2007年12月5日,経済産業省は家電リサイクル法に基づき,家電量販のコジマに対して異例の再勧告を実施した(詳細は経済産業省のWebページを参照してほしい)。

 筆者は,この再勧告はコジマにどんな「負の影響」をもたらすだろうか,とテーマを設定した。量販店は顧客との持続的な関係(リレーションシップ)醸成は必須のものである。そのリレーションシップ醸成にどんな影響を及ぼすか。例えば,来店する顧客数は減るだろうか。
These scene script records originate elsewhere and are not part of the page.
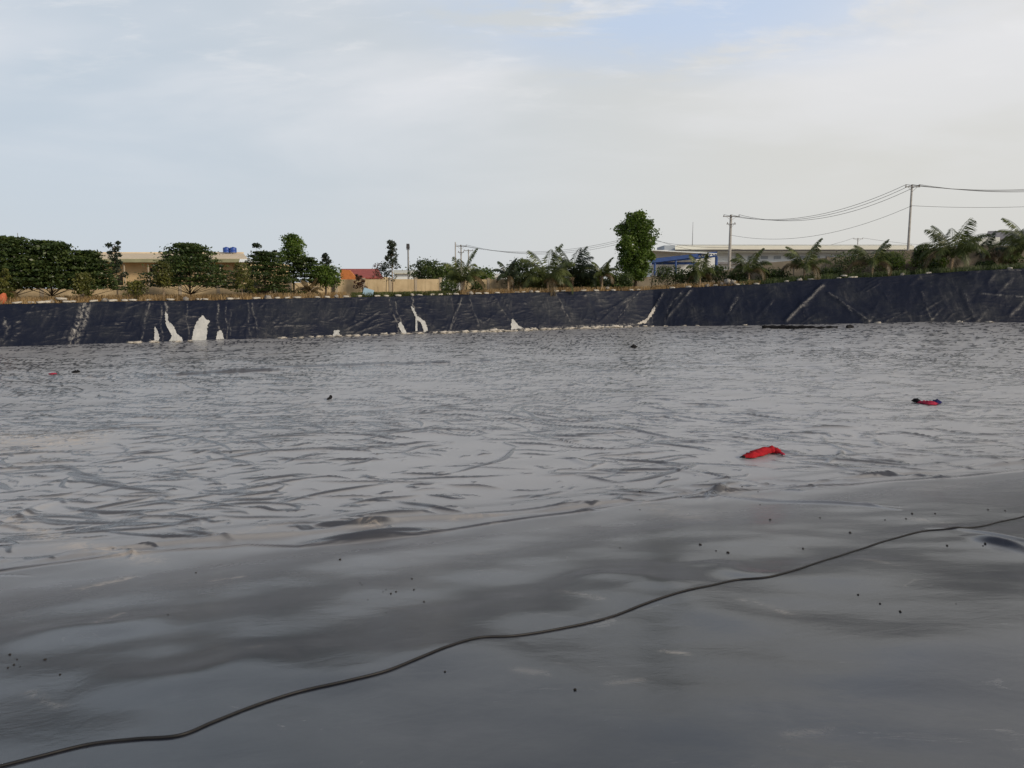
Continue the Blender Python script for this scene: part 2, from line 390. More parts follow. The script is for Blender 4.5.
# liner sheet
def ridg(m, ang, sc, sx, sy, width, seed, cover=(.50, .58)):
    v = m.mapped((seed*3.1, seed*1.7, 0), (0, 0, ang), (sx, sy, 1))
    a = m.math('ABSOLUTE', m.math('SUBTRACT', m.noise(sc, 1.5, .4, v, .3), .5))
    r = m.ramp(a, width, 0.0)
    k = m.ramp(m.noise(sc*1.3, 2, .5, m.mapped((seed*5.3, 1.9, 0), (0, 0, ang), (sx, sy, 1))), *cover)
    return m.math('MULTIPLY', r, k)
def sheet_material():
    m = M_('liner_sheet')
    sp = m.N.new('ShaderNodeSeparateXYZ'); m.L.new(m.c, sp.inputs[0])
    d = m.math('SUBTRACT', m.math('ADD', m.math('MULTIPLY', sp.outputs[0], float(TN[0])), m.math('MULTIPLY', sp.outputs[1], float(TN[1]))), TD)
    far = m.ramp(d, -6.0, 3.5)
    ga = m.N.new('ShaderNodeAttribute'); ga.attribute_name = 'fold_shade'; fold_shade = m.ramp(ga.outputs['Fac'], .18, .68)  # dust thinned on camera-facing fold sides: their shade put into the colour
    gs = m.N.new('ShaderNodeAttribute'); gs.attribute_name = 'silt'
    fine = m.noise(14, 4, .6); mid = m.noise(3.0, 4, .6, m.mapped((0, 0, 0), (0, 0, .5), (1, 1.3, 1)), .4)
    h = m.math('ADD', m.math('MULTIPLY', mid, .0035), m.math('MULTIPLY', fine, .0003)); nrm = m.bump(h, 1.0)
    dust = m.ramp(m.noise(.35, 6, .62, m.mapped((3, 1, 0), (0, 0, .3), (1, 1.7, 1)), .5), .30, .72)
    dust2 = m.ramp(m.noise(2.6, 7, .68, None, .8), .46, .70)
    spots = m.ramp(m.noise(1.1, 9, .75, m.mapped((7, 3, 0), (0, 0, .2), (1, 2, 1)), 1.0), .60, .68)
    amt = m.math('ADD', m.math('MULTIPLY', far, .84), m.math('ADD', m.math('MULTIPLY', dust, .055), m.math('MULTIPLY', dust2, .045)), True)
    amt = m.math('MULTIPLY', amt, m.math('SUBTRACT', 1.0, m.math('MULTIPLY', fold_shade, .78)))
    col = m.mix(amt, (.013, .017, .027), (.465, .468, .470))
    col = m.mix(m.math('MULTIPLY', spots, .28), col, (.40, .38, .35))
    sn = m.ramp(m.noise(5, 8, .75, None, 1.0), .40, .62)
    col = m.mix(m.math('MULTIPLY', gs.outputs['Fac'], m.math('MULTIPLY', sn, .75)), col, (.54, .48, .41))
    return m.fin(col, m.ramp(amt, 0, .85, .21, .34), .5, nrm)
MAT = {}
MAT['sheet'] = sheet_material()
def bank_material():
    m = M_('bank_liner')
    st = m.ramp(m.noise(1.0, 7, .7, m.mapped((0, 0, 0), (0, 0, .55), (2.4, .6, .22)), .2), .52, .74)
    grime = m.ramp(m.noise(.30, 6, .65, m.mapped((9, 2, 0))), .42, .66)
    fine = m.ramp(m.noise(7, 5, .7, m.mapped((0, 0, 0), (0, 0, 0), (1, 1, .5))), .52, .7)
    amt = m.math('ADD', m.math('MULTIPLY', st, m.math('ADD', m.math('MULTIPLY', grime, .24), .03)), m.math('MULTIPLY', fine, m.math('MULTIPLY', grime, .12)), True)
    col = m.mix(grime, (.0095, .013, .026), (.021, .025, .034)); col = m.mix(amt, col, (.22, .21, .20))
    ga = m.N.new('ShaderNodeAttribute'); ga.attribute_name = 'dust'  # dust and drips; fold and lip highlights are also put into this colour
    dn = m.ramp(m.noise(5, 6, .7, m.mapped((0, 0, 0), (0, 0, 0), (1, 1, .5))), .42, .64); gd = m.math('MULTIPLY', ga.outputs['Fac'], dn, True)
    col = m.mix(gd, col, (.36, .35, .325)); amt = m.math('MAXIMUM', amt, gd)
    n = m.bump(m.math('ADD', m.math('MULTIPLY', m.noise(2.2, 4, .6), .05), m.math('MULTIPLY', m.noise(9, 3), .006)), 1.0)
    return m.fin(col, m.ramp(amt, 0, .5, .42, .75), .28, n)
MAT['bank'] = bank_material()
def ground_material():
    m = M_('bare_earth')
    c = m.mix(m.ramp(m.noise(.25, 6), .35, .65), (.27, .185, .11), (.38, .29, .19))
    c = m.mix(m.ramp(m.noise(1.3, 6, .7), .48, .66), c, (.15, .13, .06))
    return m.fin(c, .95, .2, m.bump(m.noise(4, 6, .7), .12))
MAT['ground'] = ground_material()
def leaf_material(name, a, b, tr=.42):
    m = M_(name); g = m.N.new('ShaderNodeNewGeometry')
    n = m.noise(.9, 3)
    c = m.mix(g.outputs['Random Per Island'], a, b)
    c = m.mix(m.ramp(n, .35, .65), c, tuple(x*.65 for x in a))
    m.fin(c, .42, .55)
    t = m.N.new('ShaderNodeBsdfTranslucent'); m.L.new(c, t.inputs[0]); x = m.N.new('ShaderNodeMixShader'); x.inputs[0].default_value = tr
    m.L.new(m.p.outputs[0], x.inputs[1]); m.L.new(t.outputs[0], x.inputs[2]); m.L.new(x.outputs[0], m.out.inputs[0]); return m.m
MAT['leaf_dark'] = leaf_material('dark_leaves', (.050, .090, .024), (.155, .200, .060))
MAT['leaf_mid'] = leaf_material('green_leaves', (.085, .155, .022), (.205, .285, .055))
MAT['leaf_grey'] = leaf_material('grey_green_leaves', (.040, .062, .036), (.11, .14, .085))
MAT['leaf_yellow'] = leaf_material('yellow_green_leaves', (.11, .13, .03), (.24, .23, .06))
MAT['leaf_red'] = leaf_material('reddish_leaves', (.10, .045, .025), (.17, .09, .05))
MAT['palm'] = leaf_material('palm_leaflets', (.075, .105, .028), (.20, .23, .075), .3)
MAT['palm_dark'] = leaf_material('dark_palm_leaflets', (.030, .050, .024), (.080, .105, .050), .25)
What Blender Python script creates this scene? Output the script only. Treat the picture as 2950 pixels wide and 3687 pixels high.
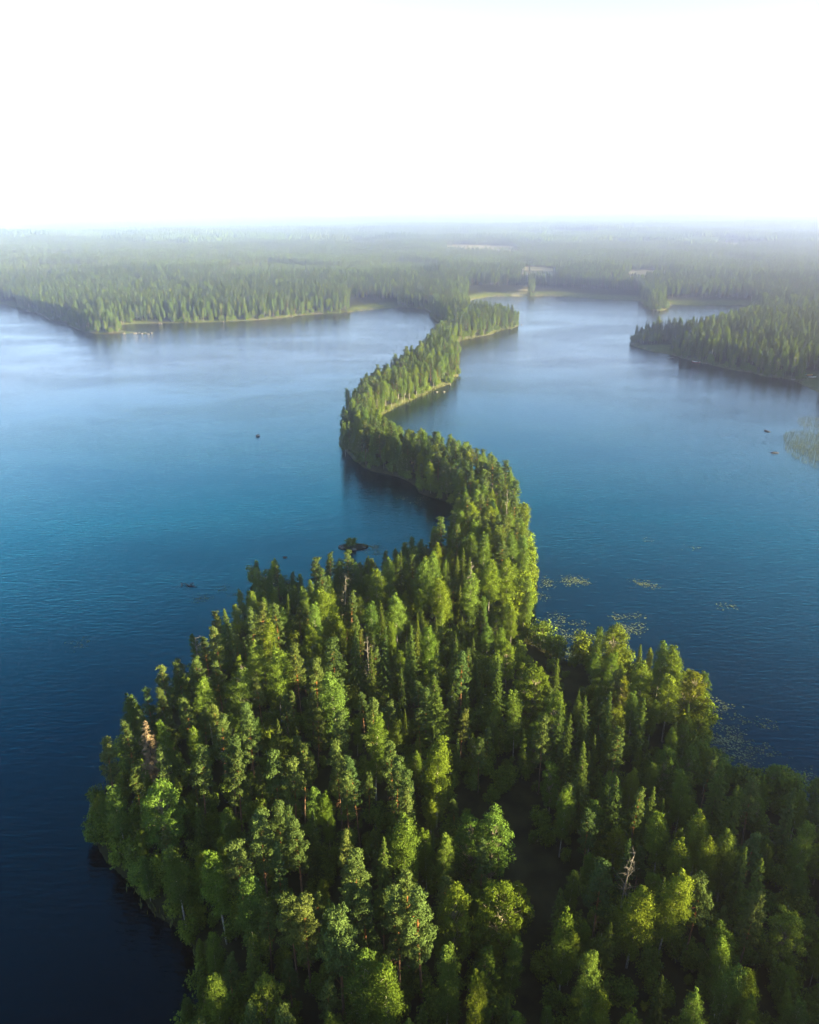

 多くのメディアは「被害者の見えない事件」と看過しがちだ。そこで筆者は,今回の家電リサイクル法違反について,制度に欠陥が含まれている可能性も考慮に入れながら考えてみた。

発想の原点

 家電量販店における顧客とのリレーションシップ醸成というテーマについて,筆者には原点とも言える体験が二つある。一つはデオデオ(旧ダイイチ)にまつわるものである。

 その体験を得た当時,筆者は埼玉県狭山市に住んでいた。団地の近くにダイイチのフランチャイズ店舗があった。ある日,我が家の洗濯機が洗濯中に故障した。妻はダイイチの店舗に修理を頼みにいった。当時ダイイチは部屋から一番近い家電店だった。ただ,その洗濯機はダイイチで購入したものではなかった。

 ダイイチの店員は妻の修理の依頼を確認すると,一枚の地図を渡してくれた。「洗濯機が故障して洗濯ができないのでお困りでしょう。この地図に近辺のコインランドリーの場所が書いてありますから,洗濯はそちらでなさってはどうでしょうか」と妻に言い添えた。修理が完了するまでの1週間,妻は車に洗濯物を積み,その地図に載っていたコインランドリーに通った。

 その後しばらくして,自宅の炊飯器が故障した。妻がダイイチに故障した炊飯器を持ちこんだところ,店員は修理に出している間使ってくれとばかりに炊飯器を貸してくれた。筆者が夜遅く家に戻った際,見慣れぬ炊飯器がダイニング・テーブルに置いてあったので,妻に聞いたところ知ったエピソードである。

 家電製品の「故障」の際に厚遇されたことで,妻はすっかりダイイチのファンになっていた。

 実は,洗濯機の故障を直す際に,ダイイチの修理担当者はちょっとしたヘマをやっていた。本来であれば,もっと短期間で直っていたはずの故障だったのだ。しかし妻は厚遇された体験から,そのヘマを指摘し非難するということはしなかった。なぜなら,ダイイチのファンになっていたからだ。